I accidentally had sex with my boyfriend's twin last night...and he didn't stop me.
How was it?
Fantastic, but that's not the point.
There's a hobo dancing by himself. Is anyone going to ask how he got in the house?
im vomiting on the 4th floor cause no one knows me there
Do you know who the random guy who just walked in to kiss me goodnight is?
I just told a kid I was in a wheelchair because Santa shot me due to me being on the naughty list. You should have seen this little bastards face
how did we start talking about space blow jobs?
No it's okay, we're just driving to random places with the portable stripper pole and causing a ruckus.
Oh that's normal
Jesus told me in my dream not to go to the party. I am athiest for tonight PARTY ON
I hate waking up Sunday morning and thinks "how many friends did I lose last night".... Normally it's between 1-5.

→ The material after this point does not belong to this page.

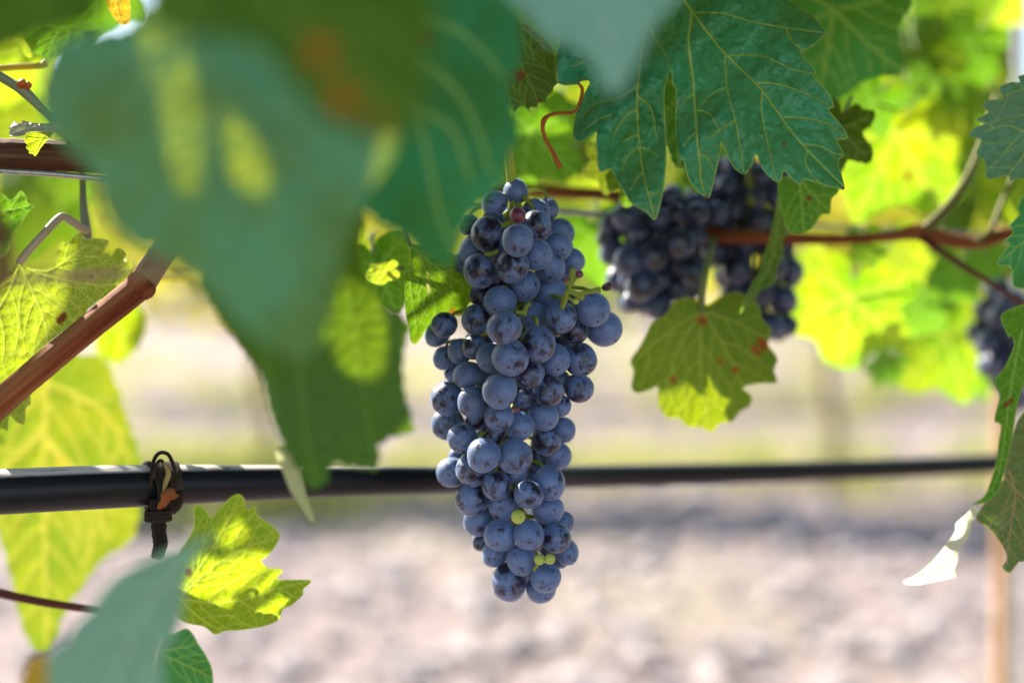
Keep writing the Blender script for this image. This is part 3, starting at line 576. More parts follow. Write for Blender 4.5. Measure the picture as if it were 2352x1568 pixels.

Her delivery came. She's ordered a pack of 144 condoms.
The guy who was interviewing me asked if I had coke on my pants. You win this time Las Vegas
i just remember that i was on top of him and he wasnt contributing to the event much.. god i hope he wasnt asleap.
It’s gonna be hard being interviewed by this girl without remembering the time she showed me her nipple piercings at Dylan’s party
You aaa... you ever forget to wipe your ass?
Very mixed signals tonight. He gave me the best handjob while gloating about the Superbowl to his dad on the phone. When he was done he left me on the sofa alone for ten minutes before returning with wet wipes beer and nachos.